Shopping options in Aeroskobing blossom like flowers in summer, but are greatly reduced after the crush of seasonal tourist retreats. Two particularly worthwhile options that remain open most of the year include Aeroskobing Antiks, Vestergade 60 (tel. 62-52-10-32), which sells a remarkable collection of antiques, many of them nautical in their inspiration, and some of them imported during the great days of Aero’s maritime heyday from faraway St. Petersburg, Estonia, or northeastern Germany. Gift items, souvenirs of Aero, newspapers, and books in Danish, German, and English are available from Creutz Boghanel, Vestergade 47 (tel. 62-52-10-22).
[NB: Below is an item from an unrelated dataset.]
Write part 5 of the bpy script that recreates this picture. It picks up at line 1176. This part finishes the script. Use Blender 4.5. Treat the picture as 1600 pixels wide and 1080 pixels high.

And in addition to those year-round staples, some of the best shopping is available simply by wandering among the seasonal kiosks and boutiques that line either side of the Søndergade and the Vestergade, the town’s main shopping emporiums.

 Hammerichs Hus:

Of minor interest, Gyden 22 (tel. 62-52-27-54), stands on the corner of Brogade and Gyden. It was the home of sculptor Genner Hammerich and is now a museum with a collection of his art and tiles. The half-timbered house also has a collection of period furnishings, antiques, and china, all gathered by the artist in the hamlets of Funen and Jutland. In one of the rooms you’ll find a pair of porcelain dogs, which were brought home from England by sailors. Once, prostitutes placed these dogs on their windowsills. If the dogs faced each other, callers were welcome, as it signaled that the coast was clear, meaning a previous customer had cleared out. Since prostitutes were not allowed to charge for their favors, they sold the dogs to their customers as payment. It’s said that the North Sea is paved with porcelain dogs that the sailors did not dare bring home. It’s open June to August; Wednesday to Monday 11am to 3pm. Admission is 15DKK ($1.90).

 Aeroskøbling Kirke:

Søndergade 43 (tel. 62-52-11-72), was built between 1756 and 1758 to replace a rather dilapidated church from the Middle Ages. In the present reconstructed church, the 13th-century font and the pulpit stem from the original structure. They were donated by Duke Philip of Lyksborg in 1634, the year he bought Gråsten County on the island of Aero. The year before, he had inherited the market town of Aeroskobing and an estate in Voderup. The altarpiece is a copy of Eckersberg’s picture hanging in Vor Frue Kirke in Svendborg. The colors selected for the interior of the church, along with the floral motifs, were the creation of Elinar V. Jensen in connection with an extensive restoration project carried out in 1950. The church can be visited every day 8:30am to 5pm; admission is free.

Nautical Museum:

Flaskeskibssamlingen, Smedegade 22 (tel. 62-52-29-51). The seafaring life is documented in this museum of Peter Jacobsen’s ships in bottles, which represents his life’s work. Upon his death in 1960 at the age of 84, this former cook, nicknamed “Bottle Peter,” had crafted more than 1,600 bottled ships and some 150 model sailing vessels built to scale, earning him the reputation in Aeroskobing of “the ancient mariner.” The museum also has Aero clocks, furniture, china, and carved works by sculptor H. C. Petersen. Admission is 25DKK ($3.15) adults, 10DKK ($1.25) children; open daily 10am to 5pm.

Aero Museum:

Brogade 35 (tel. 62-52-29-50), is the best local museum, found at the corner of Nørregade and Brogade. In the old days it was inhabited by the bailiff, but today you’ll find a rich collection of the island’s past. The collection includes antiques and paintings from the mid-1800s. It’s open Tuesday to Sunday June 13 to August 23, 10am to 4pm. Off-season hours are Tuesday to Sunday 10am to 1pm. Admission is 15DKK ($1.90).